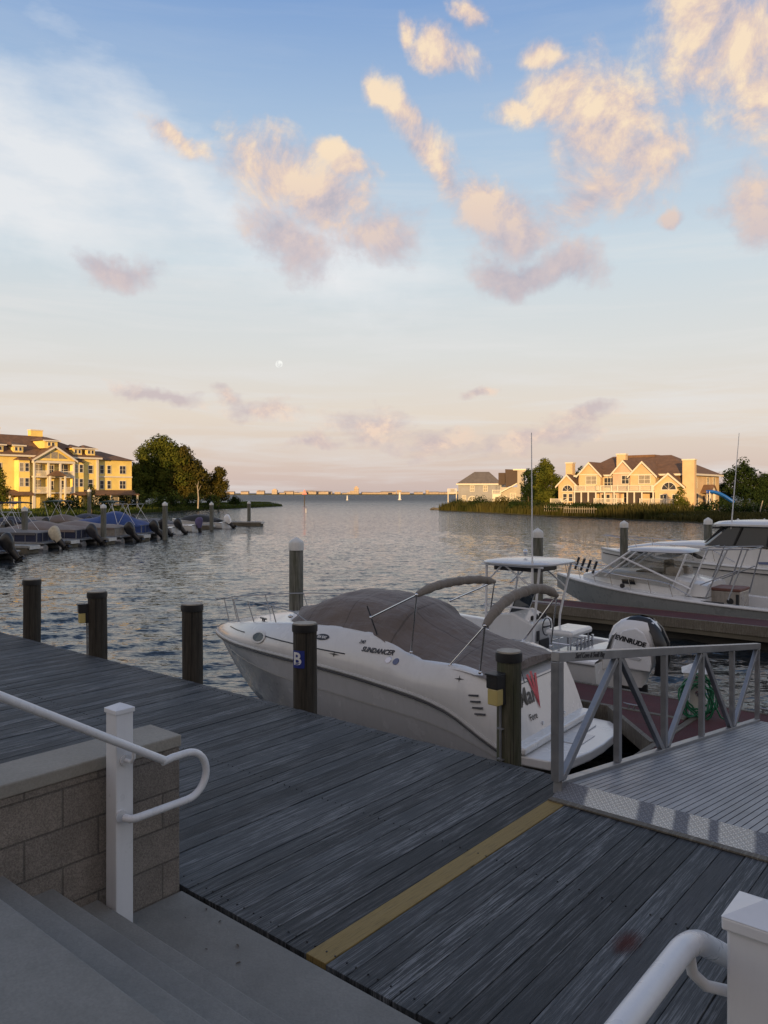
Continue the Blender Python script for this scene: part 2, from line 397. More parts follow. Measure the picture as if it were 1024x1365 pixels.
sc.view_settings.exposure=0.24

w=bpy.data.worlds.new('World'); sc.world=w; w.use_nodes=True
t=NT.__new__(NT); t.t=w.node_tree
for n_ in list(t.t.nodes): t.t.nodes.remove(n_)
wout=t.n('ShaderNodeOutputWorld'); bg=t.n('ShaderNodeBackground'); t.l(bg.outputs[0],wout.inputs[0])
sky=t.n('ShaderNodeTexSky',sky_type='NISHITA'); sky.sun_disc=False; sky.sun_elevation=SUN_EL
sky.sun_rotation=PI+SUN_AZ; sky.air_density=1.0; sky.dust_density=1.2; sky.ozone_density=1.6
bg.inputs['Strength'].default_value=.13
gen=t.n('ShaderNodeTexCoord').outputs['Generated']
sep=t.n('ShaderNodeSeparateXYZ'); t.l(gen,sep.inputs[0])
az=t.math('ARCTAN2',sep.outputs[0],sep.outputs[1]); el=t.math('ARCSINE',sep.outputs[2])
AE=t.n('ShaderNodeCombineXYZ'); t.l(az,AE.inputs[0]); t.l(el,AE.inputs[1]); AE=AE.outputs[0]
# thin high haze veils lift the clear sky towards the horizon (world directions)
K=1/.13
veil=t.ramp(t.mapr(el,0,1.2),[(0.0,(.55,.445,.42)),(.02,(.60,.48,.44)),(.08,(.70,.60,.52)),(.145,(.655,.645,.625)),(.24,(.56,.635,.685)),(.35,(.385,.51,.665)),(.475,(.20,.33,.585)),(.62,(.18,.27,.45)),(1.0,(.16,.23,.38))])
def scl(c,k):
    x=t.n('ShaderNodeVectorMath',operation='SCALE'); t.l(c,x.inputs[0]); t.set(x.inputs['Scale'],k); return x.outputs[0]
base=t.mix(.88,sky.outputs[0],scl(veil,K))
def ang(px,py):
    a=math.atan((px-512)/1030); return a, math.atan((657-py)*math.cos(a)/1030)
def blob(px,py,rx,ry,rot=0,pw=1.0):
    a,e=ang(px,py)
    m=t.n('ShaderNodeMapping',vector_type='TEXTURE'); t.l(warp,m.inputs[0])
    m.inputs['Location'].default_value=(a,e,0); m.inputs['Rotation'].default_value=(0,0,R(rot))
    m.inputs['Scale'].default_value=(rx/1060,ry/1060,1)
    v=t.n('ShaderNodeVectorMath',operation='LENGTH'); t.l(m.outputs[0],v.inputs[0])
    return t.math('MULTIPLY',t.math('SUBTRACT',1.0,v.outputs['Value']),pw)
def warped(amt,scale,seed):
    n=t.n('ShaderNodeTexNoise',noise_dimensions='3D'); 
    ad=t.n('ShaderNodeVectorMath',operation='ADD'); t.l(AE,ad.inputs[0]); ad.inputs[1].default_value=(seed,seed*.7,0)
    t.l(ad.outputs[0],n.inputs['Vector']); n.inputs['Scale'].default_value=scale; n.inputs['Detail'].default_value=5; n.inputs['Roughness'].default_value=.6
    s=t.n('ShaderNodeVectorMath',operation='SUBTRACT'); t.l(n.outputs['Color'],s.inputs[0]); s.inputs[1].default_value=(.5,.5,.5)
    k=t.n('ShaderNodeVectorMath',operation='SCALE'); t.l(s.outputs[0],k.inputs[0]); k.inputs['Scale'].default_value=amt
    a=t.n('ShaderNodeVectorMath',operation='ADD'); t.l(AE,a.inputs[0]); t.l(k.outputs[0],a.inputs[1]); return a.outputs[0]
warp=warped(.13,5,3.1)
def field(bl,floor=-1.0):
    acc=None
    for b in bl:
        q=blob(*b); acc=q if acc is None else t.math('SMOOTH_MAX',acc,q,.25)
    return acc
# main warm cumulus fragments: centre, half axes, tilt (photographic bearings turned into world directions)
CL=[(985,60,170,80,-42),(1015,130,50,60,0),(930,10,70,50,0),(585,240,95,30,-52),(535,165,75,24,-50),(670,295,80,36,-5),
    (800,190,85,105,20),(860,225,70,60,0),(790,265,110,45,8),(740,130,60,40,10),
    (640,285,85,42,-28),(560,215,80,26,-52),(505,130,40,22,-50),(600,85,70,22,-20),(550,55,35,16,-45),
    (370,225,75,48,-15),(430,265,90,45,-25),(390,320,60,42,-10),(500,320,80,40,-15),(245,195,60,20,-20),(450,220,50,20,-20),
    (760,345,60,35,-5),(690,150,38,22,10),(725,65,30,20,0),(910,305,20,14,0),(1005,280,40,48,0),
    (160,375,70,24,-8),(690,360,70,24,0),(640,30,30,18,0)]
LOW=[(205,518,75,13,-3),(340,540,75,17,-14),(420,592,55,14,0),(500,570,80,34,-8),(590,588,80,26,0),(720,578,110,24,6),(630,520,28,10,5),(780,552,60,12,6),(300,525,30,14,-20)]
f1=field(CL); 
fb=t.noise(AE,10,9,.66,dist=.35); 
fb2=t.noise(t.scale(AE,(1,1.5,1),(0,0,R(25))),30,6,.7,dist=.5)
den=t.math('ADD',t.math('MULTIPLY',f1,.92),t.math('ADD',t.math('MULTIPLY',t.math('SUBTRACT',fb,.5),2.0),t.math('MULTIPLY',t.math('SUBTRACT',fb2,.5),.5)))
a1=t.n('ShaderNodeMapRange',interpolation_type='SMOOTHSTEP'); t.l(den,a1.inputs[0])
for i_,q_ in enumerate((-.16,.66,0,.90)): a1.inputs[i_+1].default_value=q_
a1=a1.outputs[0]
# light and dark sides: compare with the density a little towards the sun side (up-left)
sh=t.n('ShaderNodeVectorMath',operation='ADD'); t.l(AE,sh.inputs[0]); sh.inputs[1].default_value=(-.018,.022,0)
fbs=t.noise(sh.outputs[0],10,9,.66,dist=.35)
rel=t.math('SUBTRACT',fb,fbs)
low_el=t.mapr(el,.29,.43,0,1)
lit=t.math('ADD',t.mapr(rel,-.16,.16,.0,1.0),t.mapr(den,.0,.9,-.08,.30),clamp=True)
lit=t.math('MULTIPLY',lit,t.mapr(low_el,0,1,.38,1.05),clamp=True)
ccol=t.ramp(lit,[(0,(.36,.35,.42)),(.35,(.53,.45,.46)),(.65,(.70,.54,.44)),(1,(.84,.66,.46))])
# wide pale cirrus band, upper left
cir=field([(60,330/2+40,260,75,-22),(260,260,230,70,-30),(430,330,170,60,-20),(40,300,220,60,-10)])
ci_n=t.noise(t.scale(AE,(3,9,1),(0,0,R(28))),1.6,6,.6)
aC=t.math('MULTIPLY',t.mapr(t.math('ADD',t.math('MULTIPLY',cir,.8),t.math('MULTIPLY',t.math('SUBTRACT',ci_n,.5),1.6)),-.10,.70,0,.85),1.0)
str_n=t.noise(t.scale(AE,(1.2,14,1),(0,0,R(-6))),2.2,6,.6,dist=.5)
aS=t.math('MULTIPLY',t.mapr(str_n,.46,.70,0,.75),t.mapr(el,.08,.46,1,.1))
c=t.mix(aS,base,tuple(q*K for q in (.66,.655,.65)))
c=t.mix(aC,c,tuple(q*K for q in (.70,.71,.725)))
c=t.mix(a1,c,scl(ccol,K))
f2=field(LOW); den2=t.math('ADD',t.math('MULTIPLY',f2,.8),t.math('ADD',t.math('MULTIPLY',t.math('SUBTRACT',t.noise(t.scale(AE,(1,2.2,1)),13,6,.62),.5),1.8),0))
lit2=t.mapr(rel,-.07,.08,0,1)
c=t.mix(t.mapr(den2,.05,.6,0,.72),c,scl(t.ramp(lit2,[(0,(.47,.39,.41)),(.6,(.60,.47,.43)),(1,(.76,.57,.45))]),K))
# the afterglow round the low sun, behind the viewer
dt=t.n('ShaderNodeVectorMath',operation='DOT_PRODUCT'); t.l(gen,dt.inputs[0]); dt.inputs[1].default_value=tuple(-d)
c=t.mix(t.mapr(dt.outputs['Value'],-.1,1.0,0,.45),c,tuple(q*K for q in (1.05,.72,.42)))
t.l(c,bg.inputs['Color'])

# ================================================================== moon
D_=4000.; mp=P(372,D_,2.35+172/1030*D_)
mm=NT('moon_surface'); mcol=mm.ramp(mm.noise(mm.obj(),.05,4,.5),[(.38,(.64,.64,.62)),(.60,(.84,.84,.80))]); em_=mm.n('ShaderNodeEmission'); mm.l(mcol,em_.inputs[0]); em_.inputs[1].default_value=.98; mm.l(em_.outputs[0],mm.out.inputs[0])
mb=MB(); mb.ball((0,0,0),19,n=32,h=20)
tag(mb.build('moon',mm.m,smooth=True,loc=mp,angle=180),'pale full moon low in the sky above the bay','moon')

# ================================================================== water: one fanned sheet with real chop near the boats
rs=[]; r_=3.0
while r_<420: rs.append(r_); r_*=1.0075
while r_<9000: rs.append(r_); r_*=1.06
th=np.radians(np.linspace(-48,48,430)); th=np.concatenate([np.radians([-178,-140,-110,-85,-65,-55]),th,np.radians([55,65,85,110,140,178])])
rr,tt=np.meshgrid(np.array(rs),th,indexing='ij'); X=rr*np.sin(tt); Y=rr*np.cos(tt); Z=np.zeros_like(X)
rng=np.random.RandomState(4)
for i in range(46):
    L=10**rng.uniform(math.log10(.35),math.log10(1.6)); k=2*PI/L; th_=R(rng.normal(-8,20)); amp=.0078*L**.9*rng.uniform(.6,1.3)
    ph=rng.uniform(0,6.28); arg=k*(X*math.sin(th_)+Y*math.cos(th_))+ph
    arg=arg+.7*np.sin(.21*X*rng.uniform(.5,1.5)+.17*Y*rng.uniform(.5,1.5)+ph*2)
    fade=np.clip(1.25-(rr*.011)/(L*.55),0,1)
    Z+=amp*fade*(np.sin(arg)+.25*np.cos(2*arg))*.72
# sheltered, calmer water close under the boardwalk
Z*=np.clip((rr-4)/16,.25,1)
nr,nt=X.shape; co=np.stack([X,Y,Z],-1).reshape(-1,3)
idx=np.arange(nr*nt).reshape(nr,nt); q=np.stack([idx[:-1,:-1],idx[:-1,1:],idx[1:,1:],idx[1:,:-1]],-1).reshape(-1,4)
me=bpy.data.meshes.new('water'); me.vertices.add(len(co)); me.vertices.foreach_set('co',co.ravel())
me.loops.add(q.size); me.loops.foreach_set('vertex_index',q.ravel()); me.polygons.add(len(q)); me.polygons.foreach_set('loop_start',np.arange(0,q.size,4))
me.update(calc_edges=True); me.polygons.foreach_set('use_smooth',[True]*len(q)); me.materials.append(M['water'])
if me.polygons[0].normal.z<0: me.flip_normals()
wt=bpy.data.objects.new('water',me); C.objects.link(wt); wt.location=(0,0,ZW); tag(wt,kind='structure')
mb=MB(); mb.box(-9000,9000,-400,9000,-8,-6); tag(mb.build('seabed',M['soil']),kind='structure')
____
_Directions:_
Write out an exact copy of the listing, first line through the line containing "sc.view_settings.exposure=0.24", with the pictures left out.

_Response to this exercise:_
Continue the Blender Python script for this scene: part 2, from line 397. More parts follow. Measure the picture as if it were 1024x1365 pixels.
sc.view_settings.exposure=0.24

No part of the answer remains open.